I wish to apologize for an inaccuracy here.  I actually read
once that military authorities estimated that about *one-fifth*
of the Japanese-American population would have welcomed an
invasion.  In an earlier post, I described how it would be
only natural that this were so.  In addition to the disaffected
young men I described, we also know that people in any such 
situation are only too eager to help the invaders (just imagine
how a German sub-population of France would have reacted to
a German invasion of France).  Besides, it may be only prudent:
those Japanese-Americans who did not rush to support the invaders,
and aid them in every way, would be under suspicion themselves.

>I hadn't heard of the Black Dragon, but I have studied the 
>Japanese-American incarceration, and I strongly disagree with
>the  conclusion that it was "absolutely necessary."  Innocent
>people lost their property, not to be recovered,

Yes.  It has always been perfectly clear that the failure to
return their property was a disgrace.  But this needs to be
separated from the action of internment itself, for which there
was no alternative.  Even if God had waved a magic wand, and
the Japanese-American population had become inhumanly loyal to
the United States, the danger to them from the Anglos would have
warranted separation.

>in addition to undergoing a long detention without trial or due
>process.

There simply wouldn't have been time for it.  Besides, how could
you prove *which* one-fifth of the population would one day aid
the invading army?

>Hawaii had a much larger fraction of Japanese-Americans than did

>California at the time, yet it was unmolested while Californians
>were subjected to the infamous "relocation."

You're right; I can't explain that.

>Yet did a massive uprising start in Hawaii?

Well, an invasion of the Hawaiian Islands never occurred, thanks
to an oversight by Admiral Yamamoto.

>The remark made about German-Americans not being similarly harassed
>(and not misbehaving as a consequence of being left alone; one could
>include Italian-Americans too) is also relevant.

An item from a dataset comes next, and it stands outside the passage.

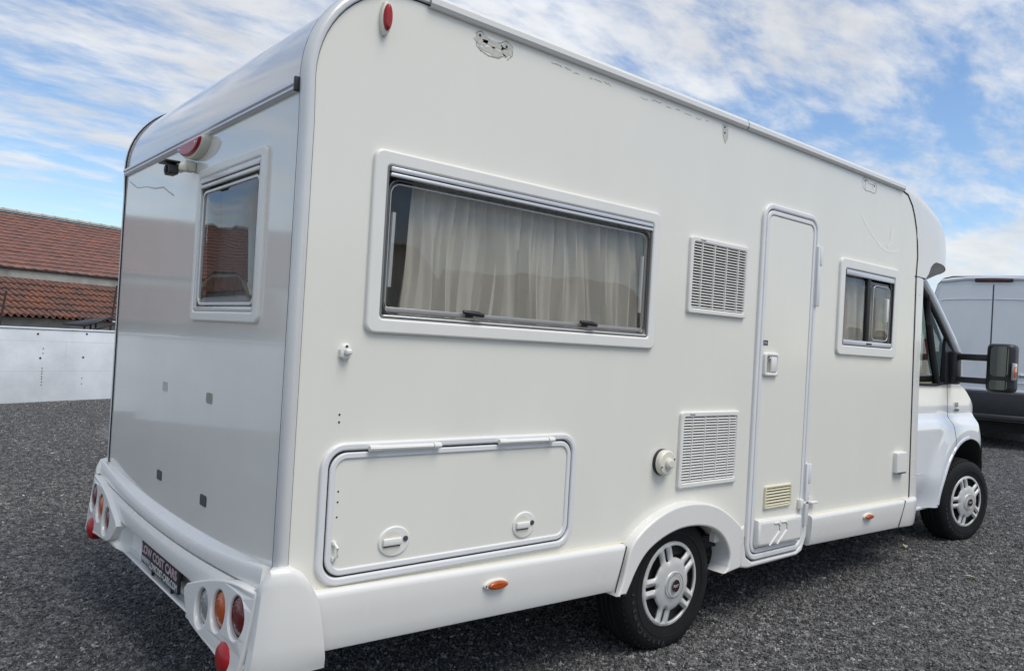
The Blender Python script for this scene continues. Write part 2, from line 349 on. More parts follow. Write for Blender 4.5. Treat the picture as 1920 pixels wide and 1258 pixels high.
# ------------------------------------------------------------------ ground
obj('ground', mesh([(-600, -600, gz(-40) - 0.5), (-40, -600, gz(-40)), (40, -600, gz(40)), (600, -600, gz(40)), (-600, 600, gz(-40) - 0.5), (-40, 600, gz(-40)), (40, 600, gz(40)), (600, 600, gz(40))],
    [[0, 1, 5, 4], [1, 2, 6, 5], [2, 3, 7, 6]], smooth=False), 'chippings', kind='structure')
def gravel(name, polys, density, seed, label, size=0.0080):
    vs_, fs = [], []
    for p in polys:
        fs.append(list(range(len(vs_), len(vs_) + len(p)))); vs_ += [(x, y, gz(x)) for x, y in p]
    o = obj(name, mesh(vs_, fs, smooth=False), 'stone_chip', label=label, cat='gravel', kind='stuff')
    ng = bpy.data.node_groups.new('gravel', 'GeometryNodeTree')
    ng.interface.new_socket('Geometry', in_out='INPUT', socket_type='NodeSocketGeometry'); ng.interface.new_socket('Geometry', in_out='OUTPUT', socket_type='NodeSocketGeometry')
    g = lambda t: ng.nodes.new(t); lk = ng.links.new
    gi, go = g('NodeGroupInput'), g('NodeGroupOutput')
    dp = g('GeometryNodeDistributePointsOnFaces'); dp.inputs['Density'].default_value = density; dp.inputs['Seed'].default_value = seed
    ico = g('GeometryNodeMeshIcoSphere'); ico.inputs['Radius'].default_value = size; ico.inputs['Subdivisions'].default_value = 1
    sp = g('GeometryNodeSetPosition'); nz = g('ShaderNodeTexNoise'); nz.inputs['Scale'].default_value = 110.0
    vm = g('ShaderNodeVectorMath'); vm.operation = 'SUBTRACT'; vm.inputs[1].default_value = (0.5, 0.5, 0.5)
    vm2 = g('ShaderNodeVectorMath'); vm2.operation = 'SCALE'; vm2.inputs['Scale'].default_value = 0.018
    lk(nz.outputs['Color'], vm.inputs[0]); lk(vm.outputs[0], vm2.inputs[0]); lk(vm2.outputs[0], sp.inputs['Offset']); lk(ico.outputs[0], sp.inputs['Geometry'])
    sm = g('GeometryNodeSetMaterial'); sm.inputs['Material'].default_value = M['stone_chip']; lk(sp.outputs[0], sm.inputs[0])
    ip = g('GeometryNodeInstanceOnPoints'); lk(gi.outputs[0], dp.inputs['Mesh']); lk(dp.outputs['Points'], ip.inputs['Points']); lk(sm.outputs[0], ip.inputs['Instance'])
    rv = g('FunctionNodeRandomValue'); rv.data_type = 'FLOAT_VECTOR'; rv.inputs[0].default_value = (0, 0, 0); rv.inputs[1].default_value = (6.28, 6.28, 6.28); lk(rv.outputs[0], ip.inputs['Rotation'])
    rs = g('FunctionNodeRandomValue'); rs.data_type = 'FLOAT_VECTOR'; rs.inputs[0].default_value = (0.5, 0.5, 0.35); rs.inputs[1].default_value = (1.5, 1.25, 0.9); lk(rs.outputs[0], ip.inputs['Scale'])
    lk(ip.outputs[0], go.inputs[0])
    o.modifiers.new('scatter', 'NODES').node_group = ng
gravel('gravel', [[(0.2, -1.9), (7.5, -1.6), (8.5, 1.0), (0.2, 1.0)], [(-2.0, 0.2), (0.2, 0.2), (0.2, 1.0), (1.2, 1.0), (1.2, 8.5), (-2.0, 8.5)]], 4700, 3, 'dark stone chippings strewn around the motorhome')
gravel('gravel', [[(7.5, -1.6), (14.5, 0.0), (15.5, 5.5), (8.5, 1.0)], [(8.5, 1.0), (15.5, 5.5), (9.0, 6.0)], [(-1.6, 8.5), (1.2, 8.5), (3.2, 13.0), (0.0, 12.0)]], 2300, 5, 'far stone chippings between the motorhome, wall and van', 0.0100)
# ------------------------------------------------------------------ background on the left: wall, shed, house
CX, CY = -1.071, -2.320
ang0 = math.atan2(.327, .945)
BGM = T(CX, CY, 0) @ Matrix.Rotation(ang0, 4, 'Z')          # u along the wall, v away from the camera
def bgp(u, v, z): return BGM @ Vector((u, v, z))
def wall_thing(name, A, B, h, th, label, holes):
    A, B = Vector(A), Vector(B); d = (B - A); ln = d.length; rz = math.atan2(d.y, d.x)
    rt = root(name, (A.x, A.y, 0), label, 'wall', rz=rz)
    Mx = WM[rt.name]
    def part(nm, me, mm):
        o = bpy.data.objects.new(nm, me); col.objects.link(o); o.parent = rt; me.materials.append(M[mm]); return o
    part('wall_face', box(0, ln, 0, th, -0.9, h, 0.008), 'white_wall')
    part('coping', box(-0.01, ln + 0.01, -0.012, th + 0.012, h + 0.002, h + 0.03, 0.006), 'white_wall')
    hole = None
    for u, z, r in holes:
        me = lathe([(r, 0.0), (r, 0.004)], 10, Matrix.Translation((0, 0, 0)) @ SIDE(0.0))
        o = part('tie_hole', me, 'dark_gap'); o.location = (u, 0, z)
    return rt
w0 = bgp(2.6, 13.3, 0); w1 = bgp(34, 13.3, 0)
ho = [(6.87 - 2.6 + .05, 1.12, .018), (6.98 - 2.6, .72, .018), (8.02 - 2.6 - .28, 1.15, .018), (7.45 - 2.6 + .25, .74, .018)]
ho += [(4.42, z, .009) for z in (.88, .80, .55, .50, .46, .41, .37, .32, .27)] + [(5.1, z, .009) for z in (.38, .28)]
wall_thing('boundary_wall', (w0.x, w0.y), (w1.x, w1.y), 1.195, 0.22, 'whitewashed concrete boundary wall below the tiled roofs', ho)
def flat_tile_mesh(w, l):
    # interlocking clay tile: thick nose, raised side roll
    xs = [(-w/2, .0), (-w*.42, .022), (-w*.3, .024), (-w*.2, .006), (w*.2, .004), (w*.36, .012), (w*.5, .004)]
    vs_ = [(x, -l*.52, z + .028) for x, z in xs] + [(x, l*.52, z) for x, z in xs] + [(x, -l*.52, z - .012) for x, z in xs]
    n = len(xs); fs = [[k, k+1, n+k+1, n+k] for k in range(n-1)] + [[2*n+k, 2*n+k+1, k+1, k] for k in range(n-1)]
    return fs, vs_
def barrel_tile_mesh(w, l):
    vs_, fs = [], []; n = 7
    for j, (y, s) in enumerate(((-l*.54, 1.0), (l*.54, .82))):
        vs_ += [(math.cos(math.pi*k/(n-1))*-w*.36*s, y, math.sin(math.pi*k/(n-1))*w*.36*s + (.03 if j == 0 else .0)) for k in range(n)]
    vs_ += [(v[0]*.82, v[1], v[2]*.82 - .004) for v in vs_[:n]]
    fs = [[k, n+k, n+k+1, k+1] for k in range(n-1)] + [[k, k+1, 2*n+k+1, 2*n+k] for k in range(n-1)]
    # pan tile half-way between the cover tiles
    o = len(vs_)
    for j, (y, s) in enumerate(((-l*.54, 1.0), (l*.54, 1.1))):
        vs_ += [(w*.5 + (-.5 + k/4)*w*.56*s, y, .012 - math.sin(math.pi*k/4)*.03 + (.012 if j == 0 else 0)) for k in range(5)]
    fs += [[o+k, o+k+1, o+5+k+1, o+5+k] for k in range(4)]
    return fs, vs_
def roof(parent, name, kind, O, ud, sd, ulen, slen, tw, tl, visible, material, skip=0.0):
    """O lower left corner, ud along the eave, sd up the slope; tiles that the picture shows are objects, the rest one joined part"""
    nrm = ud.cross(sd).normalized(); fs, vs_ = (flat_tile_mesh if kind == 'flat' else barrel_tile_mesh)(tw, tl)
    base = mesh(vs_, fs, ang=50); base.materials.append(M[material])
    Rm = Matrix((ud, sd, nrm)).transposed().to_4x4()
    nu, ns = int(ulen / tw), int(slen / tl); jv, jf, cnt = [], [], 0
    for s in range(ns):
        for u in range(nu):
            uu, ss = (u + .5) * tw, (s + .5) * tl
            P = O + ud * uu + sd * ss + nrm * (rnd.uniform(-.004, .008))
            Mx = T(*P) @ Rm @ Matrix.Rotation(rnd.gauss(0, .012), 4, 'Z') @ Matrix.Rotation(rnd.gauss(0, .008), 4, 'X')
            if visible(uu, ss) and cnt < 300:
                o = bpy.data.objects.new('roof_tile', base); col.objects.link(o); o.parent = parent; o.matrix_parent_inverse = wm(parent).inverted(); o.matrix_basis = Mx; cnt += 1
            else:
                k = len(jv); jv += [Mx @ Vector(v) for v in vs_]; jf += [[i + k for i in f] for f in fs]
    o = obj(name, mesh(jv, jf, ang=50), material, parent, kind='stuff')
    return cnt
def quad(*p): return mesh(list(p), [list(range(len(p)))], smooth=False)
UD = (BGM.to_3x3() @ Vector((1, 0, 0))); VD = (BGM.to_3x3() @ Vector((0, 1, 0)))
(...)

For some reason, European immigrants assimilated to an amazing
degree.  The history of the times is replete with tales of
many of them quite eager to cast off any association with the
mother country.  Vast numbers (helped by racial similarity, no
doubt) had already intermarried.  The situation simply was not
comparable to the Japanese on the west coast.  Moreover, the 
likelihood of a German invasion was extremely remote.